> Problem description: Search the data for the word "scene". Reproduce every line where it is found.

> Dataset excerpt:
<<<<

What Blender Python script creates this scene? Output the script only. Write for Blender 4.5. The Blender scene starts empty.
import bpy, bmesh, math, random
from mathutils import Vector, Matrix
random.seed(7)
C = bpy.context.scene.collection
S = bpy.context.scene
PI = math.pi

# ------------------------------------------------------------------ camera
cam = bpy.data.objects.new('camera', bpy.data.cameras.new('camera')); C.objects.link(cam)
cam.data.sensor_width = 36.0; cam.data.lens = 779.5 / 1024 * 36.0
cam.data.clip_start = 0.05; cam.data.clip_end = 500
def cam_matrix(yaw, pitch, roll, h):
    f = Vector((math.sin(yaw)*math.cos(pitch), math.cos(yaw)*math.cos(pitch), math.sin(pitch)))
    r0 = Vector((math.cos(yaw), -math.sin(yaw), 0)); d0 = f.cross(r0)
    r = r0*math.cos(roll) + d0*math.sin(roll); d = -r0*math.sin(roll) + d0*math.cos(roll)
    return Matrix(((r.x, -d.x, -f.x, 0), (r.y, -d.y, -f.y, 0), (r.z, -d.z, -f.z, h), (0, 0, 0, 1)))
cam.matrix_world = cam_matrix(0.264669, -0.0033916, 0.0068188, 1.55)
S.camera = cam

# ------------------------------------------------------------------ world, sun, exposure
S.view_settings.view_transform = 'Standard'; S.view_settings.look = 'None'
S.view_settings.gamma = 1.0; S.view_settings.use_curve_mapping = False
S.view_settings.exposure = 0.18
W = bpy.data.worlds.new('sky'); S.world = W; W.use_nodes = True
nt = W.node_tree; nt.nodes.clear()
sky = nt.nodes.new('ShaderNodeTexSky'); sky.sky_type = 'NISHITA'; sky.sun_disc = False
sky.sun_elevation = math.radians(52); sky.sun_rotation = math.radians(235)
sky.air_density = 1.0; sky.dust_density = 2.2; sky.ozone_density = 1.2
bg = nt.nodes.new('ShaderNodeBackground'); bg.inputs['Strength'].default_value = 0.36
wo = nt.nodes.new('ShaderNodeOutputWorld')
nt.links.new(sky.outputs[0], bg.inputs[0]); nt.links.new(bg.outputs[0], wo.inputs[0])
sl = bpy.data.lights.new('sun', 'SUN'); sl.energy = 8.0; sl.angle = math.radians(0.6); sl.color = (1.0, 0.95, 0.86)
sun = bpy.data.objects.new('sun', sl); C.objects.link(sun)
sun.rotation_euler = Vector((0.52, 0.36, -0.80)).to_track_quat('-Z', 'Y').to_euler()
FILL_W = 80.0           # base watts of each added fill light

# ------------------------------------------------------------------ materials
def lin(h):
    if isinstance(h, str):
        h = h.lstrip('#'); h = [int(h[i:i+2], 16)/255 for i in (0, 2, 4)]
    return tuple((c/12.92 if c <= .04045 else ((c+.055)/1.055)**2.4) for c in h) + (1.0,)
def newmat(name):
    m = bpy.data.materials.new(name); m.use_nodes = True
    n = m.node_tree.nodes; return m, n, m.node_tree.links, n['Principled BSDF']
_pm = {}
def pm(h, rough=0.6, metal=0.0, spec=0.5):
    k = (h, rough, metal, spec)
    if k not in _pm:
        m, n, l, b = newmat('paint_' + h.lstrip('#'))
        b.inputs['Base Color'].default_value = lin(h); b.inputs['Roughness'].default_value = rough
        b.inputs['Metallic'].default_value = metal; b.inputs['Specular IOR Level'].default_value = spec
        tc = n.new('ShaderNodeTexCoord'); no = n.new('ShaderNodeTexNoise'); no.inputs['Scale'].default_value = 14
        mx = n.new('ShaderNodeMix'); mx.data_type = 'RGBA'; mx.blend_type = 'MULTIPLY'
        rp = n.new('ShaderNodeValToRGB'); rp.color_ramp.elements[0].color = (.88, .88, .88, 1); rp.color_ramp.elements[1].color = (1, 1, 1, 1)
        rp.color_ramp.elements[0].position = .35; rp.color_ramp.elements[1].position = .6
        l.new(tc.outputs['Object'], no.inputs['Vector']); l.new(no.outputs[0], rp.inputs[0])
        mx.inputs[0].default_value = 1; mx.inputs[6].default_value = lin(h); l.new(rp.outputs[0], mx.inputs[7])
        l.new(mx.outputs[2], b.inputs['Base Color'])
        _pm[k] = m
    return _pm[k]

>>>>

> Exercise result:
What Blender Python script creates this scene? Output the script only. Write for Blender 4.5. The Blender scene starts empty.
C = bpy.context.scene.collection
S = bpy.context.scene